The locals’ experiences of people with white skin hadn’t been very positive and they weren’t exactly thrilled to see the Irishmen coming.
“We came in when the Belgians evacuated. You were white-skinned and they were suspicious of us, they thought we’d be like the Belgians and obviously they’d got a tough time off the Belgians. They were very suspicious. When you were on patrol they’d point at you and call you ‘Belge’. Once they got used to us we did okay. We had the gift of the gab and the bit of Blarney. Between their little bit of English and our small grasp of Swahili, we got on alright.”
He spent two tours of duty in the Congo and remembers it as a rather tough time. “It was a tough oul’ slog, food wasn’t great, accommodation wasn’t good and there was a bit of tension there. We did the best we could.”
Greg Mullane is a native of Limerick, but has lived in Ennistymon since 1967. “I’m a Clare man now,” he says.
Greg went to the Congo in 63 and like John, he wasn’t too perturbed about what he was facing.
“Not really, no. When you’re young like that you don’t take any notice do you?”
The intense heat and the uniforms more suited to Irish conditions than African sunshine, are another memory.
“It was fierce warm out there, up to 50 degrees. We used to call the uniform ‘bull’s wool’. It was very thick. You had to have it buttoned up to your neck.”
He didn’t find the locals overly welcoming either and remembers a few skirmishes.

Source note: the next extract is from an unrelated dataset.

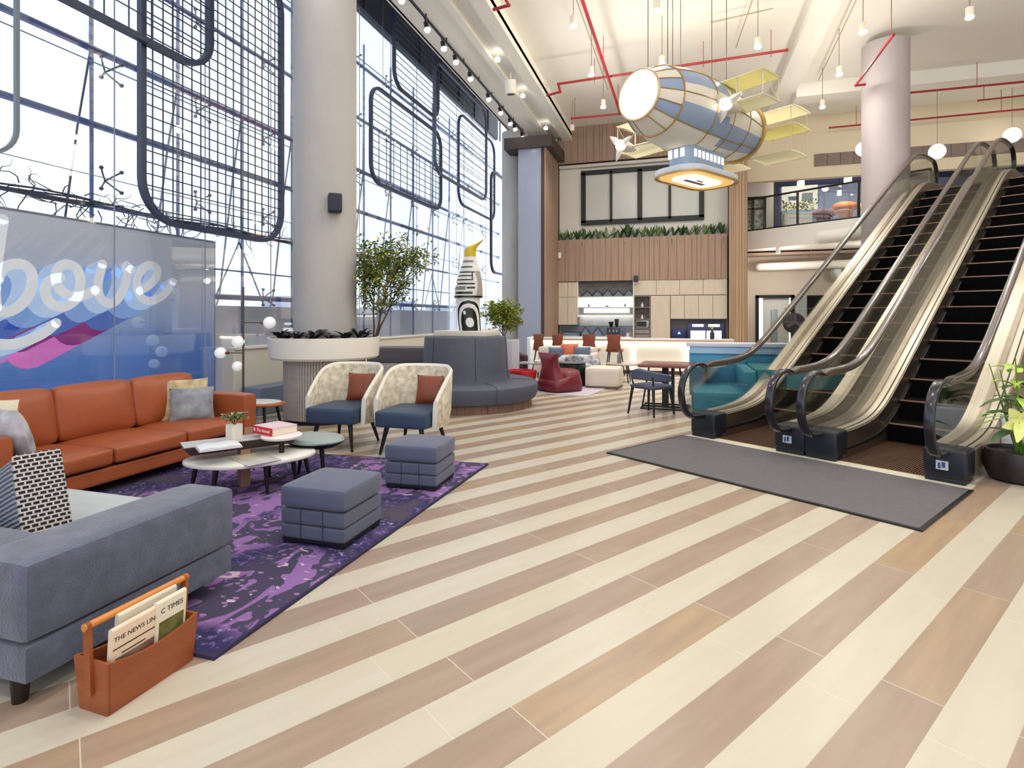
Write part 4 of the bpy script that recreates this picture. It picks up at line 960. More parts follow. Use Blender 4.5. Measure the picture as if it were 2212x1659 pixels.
obj('bottom', bbox(-.066,.066,-.17,.17,.0,.012), basketwood, t)
for k, (dy, h, wd, dx, m_, lab, mast, pic) in enumerate(((-.065,.30,.20,.035,(228,206,182),'folded pinkish newspaper at the near end of the basket','THE NEWS LINE',(150,120,110)),(.085,.315,.14,.045,(226,218,198),'folded newspaper with olive picture at the far end of the basket','C TIMES',(120,116,62)),(.02,.325,.26,-.005,(214,206,190),'large plain folded newspaper behind the other two in the basket',None,None))):
    t = thing('newspaper', lab, 'newspaper', (-2.125+dx, 1.74+dy, .014)); pm = M('newsprint%d' % k, m_, .8, var=(8,.06))
    b = nb(); prof = rrect(-.011, .011, 0, h, .0105, 5); prism(b, prof, -wd/2, wd/2, 'xz'); b.transform(Matrix.Rotation(R(4), 4, 'Y')); obj('sheets', b, pm, t)
    if mast:
        b = text_bm(mast, .026 if k == 0 else .03, .0003); b.transform(Matrix.Rotation(R(4), 4, 'Y') @ Matrix.Translation((.0118, 0, h-.045)) @ Matrix.Rotation(pi/2, 4, 'Z') @ Matrix.Rotation(pi/2, 4, 'X')); obj('masthead', b, M('newsink', (40,34,34), .8), t)
        b = bbox(.0112,.0118,-wd*.42,wd*.42,h*.35,h*.72 if k else h*.6); b.transform(Matrix.Rotation(R(4), 4, 'Y')); obj('picture', b, M('newspic%d' % k, pic, .8, var=(25,.55)), t)
        if k == 0:
            b = nb(); box(b, .0115,.0121,-wd*.48,wd*.48,h*.72,h*.735); box(b, .0115,.0121,-wd*.3,wd*.2,h*.63,h*.645); b.transform(Matrix.Rotation(R(4), 4, 'Y')); obj('rule', b, MATS['newsink'], t)
            b = bbox(.0119,.0122,wd*.1,wd*.42,h*.4,h*.52); b.transform(Matrix.Rotation(R(4), 4, 'Y')); obj('red_block', b, M('newsred', (196,50,48), .8, var=(20,.4)), t)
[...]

“It was like anything, you’d have good days and bad days. There was trouble there a few times and things. There was a bit of shooting here and there with the Congolese. A fella was hit from Clonmel, but he wasn’t too badly hurt and he survived.”
He said that, at times, the soldiers would shoot up trees, in the hopes of hitting snipers. Christmas wasn’t a particularly festive time, he recalls.
“On Christmas Eve we were having a bit of a party. Then a few shots came in the window. We had to go out and hide inside in the trenches then. We had to stay there then for a few weeks. When things settled down, we could go back to the house.”